School of Leisure

Scholé, meaning leisure, is the Ancient Greek root word for school. If you’ve ever attended a modern school, I bet that doesn’t quite sound right. However, schools back then were about engaging in leisurely activities. In Nicomachean Ethics, Aristotle defines leisure as anything that we do for its own sake. This is the kind of self-betterment we see in our pursuits of arts and other hobbies - anything we do “just because” without seeking to fulfil any other goals. Not surprising for a philosopher, Aristotle greatly valued reason and contemplation for being an activity with “no end beyond itself” with the “self-sufficiency, leisureliness, unweariedness (so far as this is possible for man), and all the other attributes” that lead to “the complete happiness of man” (Book 10.7).

For Aristotle, “happiness is thought to depend on leisure; for we are busy that we may have leisure”. What I’m hearing is that Aristotle would have hated the idea of work-life balance - “you mean life-work balance?”. So, if leisurely activities are ones that we do for their own sake, we can deduce that unleisurely activities are ones we do with a goal in mind. Anything we do or create with the goal of ensuring our survival, or accumulating some sort of wealth or power, does not count as leisure.

Music is a big part of my life. More than that, if I really tried, I could relate everything in my life to music in some way. But when it came to picking a pathway out of high school, I completely chickened out and music wasn’t even one of my options. Looking back, I feel like a younger me, without even knowing what was going on, was scared of music becoming something that I no longer just engaged in just for the sake of it. Had I chosen it as a career, I would have struggled to engage with music as an activity of leisure. Once you see something as a tool, it’s hard to go back.

Okay, life-work, that sounds reasonable. But there’s actually a secret third thing we’ve been forgetting about - rest. “Now to exert oneself and work for the sake of amusement seems silly and utterly childish. But to amuse oneself in order that one may exert oneself, as Anacharsis puts it, seems right; for amusement is a sort of relaxation, and we need relaxation because we cannot work continuously. Relaxation, then, is not an end; for it is taken for the sake of activity.” (Book 10.6) We relax so then we can do things again. This is where everything clicked for me. I’ve always felt like I’ve spent my life juggling balls. It didn’t make sense with just work and life - I’ve got two hands, surely I can hold those two balls and not have to juggle. But enter rest and there’s the ball that’s in the air. With the popular model of work-life, rest is assumed in the “life” part. If you’re working full time, you often find yourself having to choose either life as in reviving yourself or life as in actually living. So here I am, hoping you join me in this movement to live life by Ancient Greek rules - work as little as possible, live as much as possible, and spend the rest of the time resting so you can keep doing things.

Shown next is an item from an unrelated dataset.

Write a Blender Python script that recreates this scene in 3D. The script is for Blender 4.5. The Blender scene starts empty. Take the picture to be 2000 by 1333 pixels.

In Book 9, Aristotle stresses the importance of friendship, even for otherwise self-sufficient people: “But it seems strange, when one assigns all good things to the happy man, not to assign friends, who are thought the greatest of external goods. And if it is more characteristic of a friend to do well by another than to be well done by, and to confer benefits is characteristic of the good man and of virtue, and it is nobler to do well by friends than by strangers, the good man will need people to do well by.” This firmly puts spending time with friends in the life-living, leisurely camp of activities. So I welcome you here, to a community where the word ‘lazy’ does not exist, to live life, make friends, and do things just because you want to. Welcome to the School of Leisure.